Com severos traumas em seus passados, o Capitão Kidd e a jovem Johanna estabelecem uma gradual e conturbada relação semelhante a uma paternidade, bastante explorada pelo roteiro por suas diferenças etárias, culturais e principalmente linguísticas, já que a menina entende muito pouco do inglês. E enquanto a contida e surpreendente atuação de Hengel é digna dos prêmios aos quais a atriz mirim vêm sendo indicada, a humildade e determinação do personagem de Hanks como um homem que parece ingerir em sua missão uma chance de redenção por erros do pretérito, além de conferir-lhe um propósito mais urgente do que apenas ler notícias, torna cativante a jornada da inusitada dupla. O crescente entrosamento entre eles rende diversos bons momentos ao longo da trama, com destaque para uma ótima perseguição a cavalo seguido do clássico bangue-bangue inerente ao gênero do filme.
Os perigos aumentam e, à medida em que os dois personagens avançam em direção ao seu destino final, Greengrass recorre com frequência a belos planos abertos sobre as planícies do Texas para ambientar o espectador na imensidão do local. O design de produção de David Crank (Entre Facas e Segredos), por sua vez, confere realismo à história ao construir uma atmosfera movimentada nas diversas pequenas cidades pelos quais Kidd e Johanna passam.
É curioso notar que, apesar da nova função de Kidd, como o guardião da criança, ser um dos pontos de partida do filme, é por conta da costumeira e relativamente enfadonha profissão do personagem, como um leitor público de notícias, que algumas das melhores sequências de Relatos do Mundo acontecem.
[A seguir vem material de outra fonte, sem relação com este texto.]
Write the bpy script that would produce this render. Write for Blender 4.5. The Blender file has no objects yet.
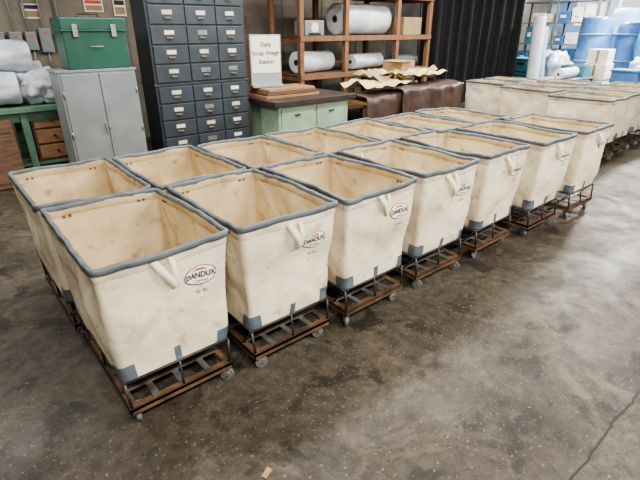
import bpy, bmesh, math, random
from mathutils import Vector, Matrix, noise
random.seed(4)
R=math.radians
scene=bpy.context.scene
scene.view_settings.look='AgX - Medium High Contrast'

# ---------------------------------------------------------------- materials
def M(name,c1,c2=None,scale=4.0,rough=.6,metal=0.0,bump=0.0,bscale=40.0,stretch=(1,1,1),lo=.35,hi=.65,rand=False,trans=0.0,spec=.5,
      c3=None,s3=1.5,lo3=.55,hi3=.7,r3=1.0,c4=None,s4=20,lo4=.6,hi4=.7,r4=.5):
    m=bpy.data.materials.new(name); m.use_nodes=True
    nt=m.node_tree; N=nt.nodes; L=nt.links
    b=N['Principled BSDF']
    b.inputs['Roughness'].default_value=rough; b.inputs['Metallic'].default_value=metal
    b.inputs['Specular IOR Level'].default_value=spec
    if trans: b.inputs['Transmission Weight'].default_value=trans
    tc=N.new('ShaderNodeTexCoord'); mp=N.new('ShaderNodeMapping')
    mp.inputs['Scale'].default_value=stretch
    L.new(tc.outputs['Object'],mp.inputs['Vector'])
    oi=N.new('ShaderNodeObjectInfo')
    mul=N.new('ShaderNodeMath'); mul.operation='MULTIPLY'; mul.inputs[1].default_value=37.0
    L.new(oi.outputs['Random'],mul.inputs[0])
    def nz(s,det=5):
        n=N.new('ShaderNodeTexNoise'); n.inputs['Scale'].default_value=s; n.inputs['Detail'].default_value=det
        if rand:
            n.noise_dimensions='4D'; L.new(mul.outputs[0],n.inputs['W'])
        L.new(mp.outputs[0],n.inputs['Vector']); return n
    if c2 is None: c2=tuple(x*.8 for x in c1)
    n=nz(scale); r=N.new('ShaderNodeValToRGB')
    r.color_ramp.elements[0].position=lo; r.color_ramp.elements[1].position=hi
    r.color_ramp.elements[0].color=(*c1,1); r.color_ramp.elements[1].color=(*c2,1)
    L.new(n.outputs['Fac'],r.inputs['Fac']); col=r.outputs['Color']
    for (cc,s_,l_,h_,r_) in ((c3,s3,lo3,hi3,r3),(c4,s4,lo4,hi4,r4)):
        if cc is None: continue
        n3=nz(s_,6); r3n=N.new('ShaderNodeMapRange')
        r3n.inputs['From Min'].default_value=l_; r3n.inputs['From Max'].default_value=h_; r3n.inputs['To Max'].default_value=r_
        L.new(n3.outputs['Fac'],r3n.inputs['Value'])
        mx=N.new('ShaderNodeMix'); mx.data_type='RGBA'; mx.inputs[7].default_value=(*cc,1)
        L.new(r3n.outputs[0],mx.inputs[0]); L.new(col,mx.inputs[6]); col=mx.outputs[2]
    L.new(col,b.inputs['Base Color'])
    if bump:
        nb=nz(bscale,4); bp=N.new('ShaderNodeBump'); bp.inputs['Strength'].default_value=bump; bp.inputs['Distance'].default_value=.02
        L.new(nb.outputs['Fac'],bp.inputs['Height']); L.new(bp.outputs[0],b.inputs['Normal'])
    return m

canvas=M('canvas',(.80,.70,.53),(.67,.57,.41),scale=2.0,rough=.85,bump=.9,bscale=6,rand=True,c3=(.40,.32,.22),s3=3.0,lo3=.50,hi3=.74,r3=.45,spec=.2,c4=(.25,.19,.13),s4=15,lo4=.58,hi4=.72,r4=.5)
canvas_in=M('canvas_inside',(.75,.63,.42),(.59,.47,.29),scale=2.4,rough=.85,bump=.9,bscale=5,rand=True,c3=(.35,.25,.14),s3=3.4,lo3=.50,hi3=.74,r3=.55,spec=.2,c4=(.20,.13,.08),s4=12,lo4=.58,hi4=.72,r4=.55)
canvas_lt=M('canvas_strap',(.86,.79,.65),(.78,.70,.55),rough=.85,spec=.2)
vinyl=M('vinyl_binding',(.125,.145,.155),(.080,.095,.103),scale=12,rough=.45,rand=True,c3=(.22,.21,.18),s3=9,lo3=.55,hi3=.72,r3=.5)
vinylp=M('vinyl_patch',(.125,.15,.17),(.085,.105,.12),scale=12,rough=.5,rand=True,c3=(.22,.21,.18),s3=9,lo3=.55,hi3=.72,r3=.5)
rust=M('rusty_iron',(.18,.098,.05),(.06,.038,.027),scale=9,rough=.7,metal=.2,bump=.3,rand=True)
galv=M('galvanised_slat',(.29,.28,.26),(.14,.12,.10),scale=9,rough=.42,metal=.6,rand=True,c3=(.12,.07,.04),s3=6,lo3=.52,hi3=.66)
steel=M('dark_steel_rod',(.08,.07,.064),(.05,.042,.038),scale=20,rough=.5,metal=.5)
zinc=M('zinc_fork',(.36,.35,.33),(.24,.23,.21),scale=20,rough=.4,metal=.7)
rubber=M('wheel_rubber',(.09,.09,.095),(.15,.14,.13),scale=30,rough=.7)
ink=M('ink_black',(.03,.025,.02),rough=.7); inkred=M('ink_red',(.62,.09,.04),rough=.7); lblwhite=M('label_white',(.86,.82,.73),(.80,.75,.65),rough=.8)
brownspot=M('rust_spot',(.22,.10,.04),rough=.7,metal=.3)
cardboard=M('cardboard',(.36,.25,.15),(.30,.2,.11),rough=.85)
blackish=M('black_matte',(.012,.012,.013),rough=.9)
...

Divulgando novidades para variadas populações formadas em sua maioria por cidadãos com pouquíssimo contato com os acontecimentos de outras cidades e de seu país, Kidd notoriamente sabe da responsabilidade que tem como um portador da verdade diante de seus ignorantes ouvintes. Em uma destas leituras públicas, por exemplo, ele lê uma determinação do governo relacionada a abolição da escravatura e é imediatamente respondido com protestos pelos habitantes do local, contrários ao fim da escravidão.
Cenas corriqueiras como esta, aparentemente inofensivas, são uma sagaz ferramenta do roteiro de Relatos do Mundo para a realização de breves comentários políticos que se estendem a situações contemporâneas, envolvendo a liberdade de imprensa e o tratamento dado a pautas consideras progressistas. Por isso, apesar do empolgante ineditismo de ver Tom Hanks como um cáuboi em apuros enfrentado inúmeros intempéries, são durante as sequências de suas leituras de jornais os momentos em que mais podemos perceber o zelo e a relevância que o personagem credita ao seu papel, buscando passar informações de forma objetiva, didática, e necessária mesmo diante de assuntos controversos para a época.
Com isso, apesar de uma história relativamente formulaica, em que um solitário personagem mais velho repentinamente torna-se responsável por uma criança de personalidade forte e precisa chegar a um determinado destino com ela, Relatos do Mundo se beneficia de sua carismática dupla de protagonistas e o esmero técnico da produção. E mesmo se o filme não reinventa o cinema faroeste ou faz grandes homenagens ao gênero, é sempre bom assistir a novos diretores e artistas se arriscando, e neste caso, sendo bem-sucedidos, em um formato de filme que já rendeu inúmeras grandes obras.